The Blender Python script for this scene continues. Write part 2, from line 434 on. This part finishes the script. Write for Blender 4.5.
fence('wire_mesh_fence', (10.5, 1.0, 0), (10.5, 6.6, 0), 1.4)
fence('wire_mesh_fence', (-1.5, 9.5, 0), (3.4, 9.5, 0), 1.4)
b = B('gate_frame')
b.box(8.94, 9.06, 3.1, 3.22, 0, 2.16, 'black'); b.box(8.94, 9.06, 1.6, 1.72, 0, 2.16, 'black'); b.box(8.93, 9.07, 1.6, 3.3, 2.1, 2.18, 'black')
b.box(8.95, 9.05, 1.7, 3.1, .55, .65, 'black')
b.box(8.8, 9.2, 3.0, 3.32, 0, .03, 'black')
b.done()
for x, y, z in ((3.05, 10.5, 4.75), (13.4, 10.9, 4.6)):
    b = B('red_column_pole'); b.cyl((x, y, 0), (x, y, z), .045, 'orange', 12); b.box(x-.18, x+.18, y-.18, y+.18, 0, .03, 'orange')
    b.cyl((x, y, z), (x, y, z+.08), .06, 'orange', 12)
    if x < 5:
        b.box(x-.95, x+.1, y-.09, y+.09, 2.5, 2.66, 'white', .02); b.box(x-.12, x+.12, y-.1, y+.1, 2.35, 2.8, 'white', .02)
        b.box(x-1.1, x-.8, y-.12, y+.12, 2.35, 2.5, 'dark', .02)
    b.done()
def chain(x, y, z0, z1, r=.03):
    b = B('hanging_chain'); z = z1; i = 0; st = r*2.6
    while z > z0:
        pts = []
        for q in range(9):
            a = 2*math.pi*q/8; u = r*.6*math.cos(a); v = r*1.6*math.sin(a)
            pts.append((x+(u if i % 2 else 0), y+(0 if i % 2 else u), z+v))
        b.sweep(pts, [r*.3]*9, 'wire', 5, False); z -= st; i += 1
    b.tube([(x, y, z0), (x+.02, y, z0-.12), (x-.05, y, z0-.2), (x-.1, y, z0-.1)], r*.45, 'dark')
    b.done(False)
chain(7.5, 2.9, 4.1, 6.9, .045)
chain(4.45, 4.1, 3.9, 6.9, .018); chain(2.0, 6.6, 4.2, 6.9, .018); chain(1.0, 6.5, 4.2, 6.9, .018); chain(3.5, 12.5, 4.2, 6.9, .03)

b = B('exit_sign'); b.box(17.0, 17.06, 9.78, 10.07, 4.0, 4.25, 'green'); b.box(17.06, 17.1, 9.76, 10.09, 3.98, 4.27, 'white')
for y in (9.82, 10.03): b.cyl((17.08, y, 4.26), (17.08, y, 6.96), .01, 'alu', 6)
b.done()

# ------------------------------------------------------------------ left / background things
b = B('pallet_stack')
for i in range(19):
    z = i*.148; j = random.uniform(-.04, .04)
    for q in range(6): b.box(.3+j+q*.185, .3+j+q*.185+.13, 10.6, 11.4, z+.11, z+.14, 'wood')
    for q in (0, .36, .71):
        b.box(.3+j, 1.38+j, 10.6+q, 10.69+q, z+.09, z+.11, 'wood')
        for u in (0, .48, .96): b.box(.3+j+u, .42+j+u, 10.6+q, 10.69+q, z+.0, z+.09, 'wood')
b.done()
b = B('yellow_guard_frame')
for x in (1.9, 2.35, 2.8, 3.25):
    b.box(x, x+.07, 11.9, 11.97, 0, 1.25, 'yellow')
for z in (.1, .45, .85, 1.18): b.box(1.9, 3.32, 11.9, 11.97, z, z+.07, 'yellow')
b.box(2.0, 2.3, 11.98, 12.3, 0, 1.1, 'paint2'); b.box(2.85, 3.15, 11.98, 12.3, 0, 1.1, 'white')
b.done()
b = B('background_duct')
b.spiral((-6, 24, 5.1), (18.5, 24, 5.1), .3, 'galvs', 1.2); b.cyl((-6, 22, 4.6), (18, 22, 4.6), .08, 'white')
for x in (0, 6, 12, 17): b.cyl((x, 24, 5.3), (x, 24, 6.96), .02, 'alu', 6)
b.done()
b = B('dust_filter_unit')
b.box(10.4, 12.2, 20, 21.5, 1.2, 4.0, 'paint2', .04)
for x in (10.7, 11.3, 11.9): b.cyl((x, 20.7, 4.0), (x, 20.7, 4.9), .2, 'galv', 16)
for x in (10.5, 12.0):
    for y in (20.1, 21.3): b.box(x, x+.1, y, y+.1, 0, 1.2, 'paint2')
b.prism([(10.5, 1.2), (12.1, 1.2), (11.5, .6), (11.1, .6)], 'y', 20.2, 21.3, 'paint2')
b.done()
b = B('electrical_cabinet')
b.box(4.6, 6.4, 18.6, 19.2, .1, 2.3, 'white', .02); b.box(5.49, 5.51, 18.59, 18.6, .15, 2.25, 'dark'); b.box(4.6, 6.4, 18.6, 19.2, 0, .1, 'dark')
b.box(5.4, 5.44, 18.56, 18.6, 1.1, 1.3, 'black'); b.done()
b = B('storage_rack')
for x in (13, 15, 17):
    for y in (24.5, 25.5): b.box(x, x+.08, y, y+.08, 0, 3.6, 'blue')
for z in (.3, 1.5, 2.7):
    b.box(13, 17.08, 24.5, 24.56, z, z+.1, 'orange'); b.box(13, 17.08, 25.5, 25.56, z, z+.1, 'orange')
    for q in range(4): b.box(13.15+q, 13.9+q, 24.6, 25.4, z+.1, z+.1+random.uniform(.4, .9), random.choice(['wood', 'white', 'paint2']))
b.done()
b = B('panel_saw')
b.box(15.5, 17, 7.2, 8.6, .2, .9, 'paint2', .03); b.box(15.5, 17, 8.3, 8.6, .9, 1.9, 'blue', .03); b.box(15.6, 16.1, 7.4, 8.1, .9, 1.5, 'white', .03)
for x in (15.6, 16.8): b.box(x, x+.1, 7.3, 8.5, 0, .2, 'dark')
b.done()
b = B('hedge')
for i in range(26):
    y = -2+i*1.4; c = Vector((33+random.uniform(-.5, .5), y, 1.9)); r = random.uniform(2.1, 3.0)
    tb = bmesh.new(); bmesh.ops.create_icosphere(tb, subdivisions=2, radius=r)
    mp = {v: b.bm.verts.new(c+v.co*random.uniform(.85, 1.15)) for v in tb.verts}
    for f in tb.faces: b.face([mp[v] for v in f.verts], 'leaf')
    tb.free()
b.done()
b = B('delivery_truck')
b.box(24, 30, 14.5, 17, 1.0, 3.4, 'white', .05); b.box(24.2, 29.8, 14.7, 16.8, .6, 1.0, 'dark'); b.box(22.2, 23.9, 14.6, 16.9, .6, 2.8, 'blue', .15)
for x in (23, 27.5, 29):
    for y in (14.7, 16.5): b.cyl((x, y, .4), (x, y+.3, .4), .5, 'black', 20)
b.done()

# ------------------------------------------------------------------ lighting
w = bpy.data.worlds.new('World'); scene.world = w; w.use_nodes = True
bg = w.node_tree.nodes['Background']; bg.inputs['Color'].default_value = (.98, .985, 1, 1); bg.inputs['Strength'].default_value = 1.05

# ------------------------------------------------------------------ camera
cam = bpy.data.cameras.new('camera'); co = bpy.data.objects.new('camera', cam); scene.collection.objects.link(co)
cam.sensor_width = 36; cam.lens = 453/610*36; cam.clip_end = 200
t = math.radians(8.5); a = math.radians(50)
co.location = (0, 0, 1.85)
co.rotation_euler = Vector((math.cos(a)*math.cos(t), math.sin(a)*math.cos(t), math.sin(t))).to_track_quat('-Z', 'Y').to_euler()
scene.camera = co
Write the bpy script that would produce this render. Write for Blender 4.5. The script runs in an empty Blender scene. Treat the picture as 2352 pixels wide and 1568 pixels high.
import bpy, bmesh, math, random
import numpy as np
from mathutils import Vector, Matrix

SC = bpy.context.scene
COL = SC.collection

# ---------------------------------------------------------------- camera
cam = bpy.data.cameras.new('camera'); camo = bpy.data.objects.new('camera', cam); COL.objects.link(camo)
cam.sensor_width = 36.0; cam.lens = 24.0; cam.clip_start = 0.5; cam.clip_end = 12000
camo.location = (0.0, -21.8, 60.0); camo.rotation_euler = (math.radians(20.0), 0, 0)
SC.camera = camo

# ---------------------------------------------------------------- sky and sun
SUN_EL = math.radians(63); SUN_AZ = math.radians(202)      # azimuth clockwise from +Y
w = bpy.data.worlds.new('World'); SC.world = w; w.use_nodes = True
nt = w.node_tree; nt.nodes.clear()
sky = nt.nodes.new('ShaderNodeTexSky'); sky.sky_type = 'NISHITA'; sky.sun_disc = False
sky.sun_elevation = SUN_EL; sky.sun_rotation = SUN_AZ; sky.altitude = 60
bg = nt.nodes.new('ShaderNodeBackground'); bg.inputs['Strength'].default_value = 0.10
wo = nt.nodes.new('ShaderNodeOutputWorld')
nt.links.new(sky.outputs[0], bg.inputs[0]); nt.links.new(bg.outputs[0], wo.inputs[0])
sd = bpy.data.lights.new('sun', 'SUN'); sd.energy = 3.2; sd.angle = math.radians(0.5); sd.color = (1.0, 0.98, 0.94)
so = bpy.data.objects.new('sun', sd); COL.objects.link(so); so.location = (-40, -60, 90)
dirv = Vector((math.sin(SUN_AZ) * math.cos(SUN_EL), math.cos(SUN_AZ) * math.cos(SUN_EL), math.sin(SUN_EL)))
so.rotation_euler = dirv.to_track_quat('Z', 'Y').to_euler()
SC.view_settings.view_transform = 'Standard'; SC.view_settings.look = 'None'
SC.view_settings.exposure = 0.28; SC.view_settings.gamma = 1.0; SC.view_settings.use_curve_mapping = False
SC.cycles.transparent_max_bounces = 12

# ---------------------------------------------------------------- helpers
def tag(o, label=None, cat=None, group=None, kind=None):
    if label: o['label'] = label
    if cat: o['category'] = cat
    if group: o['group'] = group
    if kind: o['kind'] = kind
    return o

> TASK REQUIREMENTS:
Your answer should be a single number: the count of lines in the listing that contain the word "from".

> ANSWER TO THE TASK:
3